## start

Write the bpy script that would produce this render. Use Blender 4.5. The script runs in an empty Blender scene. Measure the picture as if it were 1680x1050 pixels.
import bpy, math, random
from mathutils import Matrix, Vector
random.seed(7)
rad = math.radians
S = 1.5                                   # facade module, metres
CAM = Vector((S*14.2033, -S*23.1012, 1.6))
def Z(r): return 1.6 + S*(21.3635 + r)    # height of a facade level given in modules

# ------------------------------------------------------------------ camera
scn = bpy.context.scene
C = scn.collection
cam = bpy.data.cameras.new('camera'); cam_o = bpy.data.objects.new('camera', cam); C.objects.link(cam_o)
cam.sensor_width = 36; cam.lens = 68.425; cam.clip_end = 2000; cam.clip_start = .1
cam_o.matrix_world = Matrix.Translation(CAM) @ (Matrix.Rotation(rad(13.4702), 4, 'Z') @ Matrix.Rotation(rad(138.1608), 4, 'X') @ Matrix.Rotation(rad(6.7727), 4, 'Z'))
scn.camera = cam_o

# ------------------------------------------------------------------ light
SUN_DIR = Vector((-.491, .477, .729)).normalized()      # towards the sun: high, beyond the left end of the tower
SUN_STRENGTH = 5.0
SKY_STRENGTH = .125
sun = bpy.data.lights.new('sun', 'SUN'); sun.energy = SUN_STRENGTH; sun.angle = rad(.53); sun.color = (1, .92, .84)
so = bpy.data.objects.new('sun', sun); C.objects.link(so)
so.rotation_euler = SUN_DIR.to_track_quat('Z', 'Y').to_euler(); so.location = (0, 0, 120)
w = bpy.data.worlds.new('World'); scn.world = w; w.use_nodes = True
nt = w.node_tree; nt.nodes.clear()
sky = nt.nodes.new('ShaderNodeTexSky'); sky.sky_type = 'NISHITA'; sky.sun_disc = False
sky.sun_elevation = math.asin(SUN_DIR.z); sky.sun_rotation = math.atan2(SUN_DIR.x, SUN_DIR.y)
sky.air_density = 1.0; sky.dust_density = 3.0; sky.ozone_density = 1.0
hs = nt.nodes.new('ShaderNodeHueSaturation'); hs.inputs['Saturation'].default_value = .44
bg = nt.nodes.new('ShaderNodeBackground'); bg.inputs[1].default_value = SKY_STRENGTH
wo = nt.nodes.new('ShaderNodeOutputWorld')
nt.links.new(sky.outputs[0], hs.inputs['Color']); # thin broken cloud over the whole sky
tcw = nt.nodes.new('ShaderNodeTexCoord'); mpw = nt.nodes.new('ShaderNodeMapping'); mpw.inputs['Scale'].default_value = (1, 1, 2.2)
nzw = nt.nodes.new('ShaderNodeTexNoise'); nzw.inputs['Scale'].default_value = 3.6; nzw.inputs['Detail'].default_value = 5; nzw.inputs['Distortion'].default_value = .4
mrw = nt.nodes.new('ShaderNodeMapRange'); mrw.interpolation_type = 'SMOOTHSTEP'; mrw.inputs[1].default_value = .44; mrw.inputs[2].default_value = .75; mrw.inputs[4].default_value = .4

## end

▶ Your goal: Everything from the first line above up to and including the line that contains "scn.camera = cam_o" should be printed exactly; please print only that.

▶ Response for this exercise:
Write the bpy script that would produce this render. Use Blender 4.5. The script runs in an empty Blender scene. Measure the picture as if it were 1680x1050 pixels.
import bpy, math, random
from mathutils import Matrix, Vector
random.seed(7)
rad = math.radians
S = 1.5                                   # facade module, metres
CAM = Vector((S*14.2033, -S*23.1012, 1.6))
def Z(r): return 1.6 + S*(21.3635 + r)    # height of a facade level given in modules

# ------------------------------------------------------------------ camera
scn = bpy.context.scene
C = scn.collection
cam = bpy.data.cameras.new('camera'); cam_o = bpy.data.objects.new('camera', cam); C.objects.link(cam_o)
cam.sensor_width = 36; cam.lens = 68.425; cam.clip_end = 2000; cam.clip_start = .1
cam_o.matrix_world = Matrix.Translation(CAM) @ (Matrix.Rotation(rad(13.4702), 4, 'Z') @ Matrix.Rotation(rad(138.1608), 4, 'X') @ Matrix.Rotation(rad(6.7727), 4, 'Z'))
scn.camera = cam_o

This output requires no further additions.